Rojo trata sobre los azares que a veces provocan giros radicales del destino. El color rojo, ubicuo en la cinta, siempre ha estado cargado de un simbolismo bastante contradictorio, ya que representa la fraternidad, la vida y el amor por un lado, y la revolución, la violencia y la sangre por otro. Para Kieślowski, es un símbolo «más importante que la libertad y más completo que la igualdad». El cineasta deliberadamente rodó una película «sobre algo que no se da filmar, sobre el destino». Las casualidades y coincidencias son uno de los temas predilectos de Kieślowski, que comenzó a desarrollar ya en Decálogo, El azar y La doble vida de Verónica. Pero la idea del fatum llega a su máxima expresión en Rojo. Si estudiamos con esmero los detalles del filme, veremos que forman un esquema complejo pero unido, algo similar a la red de cables telefónicos que aparece en los primeros fotogramas.
Una joven modelo Valentine (Irène Jacob), tras atropellar a un perro con su coche, conoce a su dueño Joseph (Jean-Louis Trintignant), un viejo juez, que se divierte escuchando a escondidas las conversaciones telefónicas de sus vecinos. Este encuentro cambiará la vida de varias personas. A medida que conoce mejor al misantrópico Joseph, la protagonista siente cada vez más compasión hacia él. Mientras tanto, Valentine se cruza constantemente con otro hombre: un joven abogado Auguste, cuya vida parece repetir la de Joseph. Valentine y Auguste ni siquiera se miran la una al otro, ambos tienen pareja: el posesivo novio de Valentine y la novia de Auguste, una víctima más del espionaje de Joseph, otra heroína en la intrincada red de azares y semejanzas creada por Kieślowski. Sin embargo, las Moiras ya han tejido un sofisticado encaje que enredará los caminos de todos los personajes.
A pesar de ser parecidas al inicio, las historias de Joseph y Auguste se despliegan de maneras distintas. Por cierto, en Rojo también reaparece un motivo fuera de trama —una anciana en la calle—, presente en las tres películas (e incluso en La doble vida de Verónica). A diferencia de las cintas anteriores, en Rojo Valentine la ayuda. En tales escenas, el director muestra la esperanza de que todo pueda cambiar, ya sea por la voluntad del destino o por los esfuerzos de uno mismo. Esto evoca Fresas salvajes de Ingmar Bergman: uno no debe esperar a la vejez para revaluar su vida y cambiar su rumbo.

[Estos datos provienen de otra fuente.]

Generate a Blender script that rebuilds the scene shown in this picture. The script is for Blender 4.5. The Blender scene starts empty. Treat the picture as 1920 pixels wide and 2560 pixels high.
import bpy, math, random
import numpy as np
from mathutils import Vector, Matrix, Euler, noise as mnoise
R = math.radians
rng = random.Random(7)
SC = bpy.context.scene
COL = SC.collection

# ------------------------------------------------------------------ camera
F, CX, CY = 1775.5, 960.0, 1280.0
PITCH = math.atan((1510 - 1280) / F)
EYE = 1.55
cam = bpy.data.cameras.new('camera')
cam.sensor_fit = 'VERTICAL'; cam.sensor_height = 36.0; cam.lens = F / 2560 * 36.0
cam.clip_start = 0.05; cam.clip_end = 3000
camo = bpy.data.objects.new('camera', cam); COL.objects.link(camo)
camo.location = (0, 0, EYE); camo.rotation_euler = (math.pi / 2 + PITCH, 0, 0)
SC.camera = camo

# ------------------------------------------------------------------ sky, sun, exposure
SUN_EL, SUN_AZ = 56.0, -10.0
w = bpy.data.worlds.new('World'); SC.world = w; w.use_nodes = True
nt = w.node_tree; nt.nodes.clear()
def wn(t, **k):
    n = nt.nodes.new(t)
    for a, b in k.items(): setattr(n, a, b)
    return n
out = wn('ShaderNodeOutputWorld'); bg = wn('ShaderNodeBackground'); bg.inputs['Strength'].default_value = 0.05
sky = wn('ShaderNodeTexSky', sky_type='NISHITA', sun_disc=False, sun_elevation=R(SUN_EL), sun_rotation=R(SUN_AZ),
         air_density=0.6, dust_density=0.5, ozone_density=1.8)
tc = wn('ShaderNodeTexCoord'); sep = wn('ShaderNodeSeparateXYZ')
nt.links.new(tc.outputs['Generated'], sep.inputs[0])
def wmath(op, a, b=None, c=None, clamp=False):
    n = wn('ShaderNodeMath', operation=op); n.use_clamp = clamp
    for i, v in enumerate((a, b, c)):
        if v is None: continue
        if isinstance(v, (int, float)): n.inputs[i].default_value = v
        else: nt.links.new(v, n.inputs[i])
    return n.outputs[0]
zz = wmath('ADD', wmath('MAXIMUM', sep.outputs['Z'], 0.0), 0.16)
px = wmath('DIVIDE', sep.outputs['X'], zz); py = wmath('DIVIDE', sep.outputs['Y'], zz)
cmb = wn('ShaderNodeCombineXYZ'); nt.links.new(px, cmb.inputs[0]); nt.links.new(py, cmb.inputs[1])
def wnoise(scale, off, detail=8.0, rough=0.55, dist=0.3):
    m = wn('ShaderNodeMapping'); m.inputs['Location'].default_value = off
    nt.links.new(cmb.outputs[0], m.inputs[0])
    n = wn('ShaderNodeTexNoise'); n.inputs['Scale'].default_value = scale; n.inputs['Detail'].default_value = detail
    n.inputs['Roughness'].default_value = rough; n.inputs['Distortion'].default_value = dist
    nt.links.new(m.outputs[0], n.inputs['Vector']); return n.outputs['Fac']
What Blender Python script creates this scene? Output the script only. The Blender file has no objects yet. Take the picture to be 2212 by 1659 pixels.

Conforme la idea de fraternidad, al final de la trilogía Kieślowski se saca de la manga una inesperada reunión de todos los protagonistas. El epílogo hace hincapié en lo frágil que es la existencia: incluso una borrasca puede acabarla. Por más que los pasajeros del barco intenten rehuir la muerte, solo se salvarán aquellos que el destino elija, asegurando la ansiada catarsis para el espectador.
Como el compositor en Azul, que permaneció vivo en su música y en la memoria de las personas, Kieślowski murió sin acabar varios guiones. Sus camaradas lograron completarlos, y ya se estrenaron dos películas (En el cielo de Tom Tykwer e Infierno de Danis Tanović, de la trilogía planificada, inspirada en la Divina comedia de Dante). Pasado más de un cuarto de siglo tras su fallecimiento, Kieślowski sigue presente de manera invisible en el cinematógrafo contemporáneo.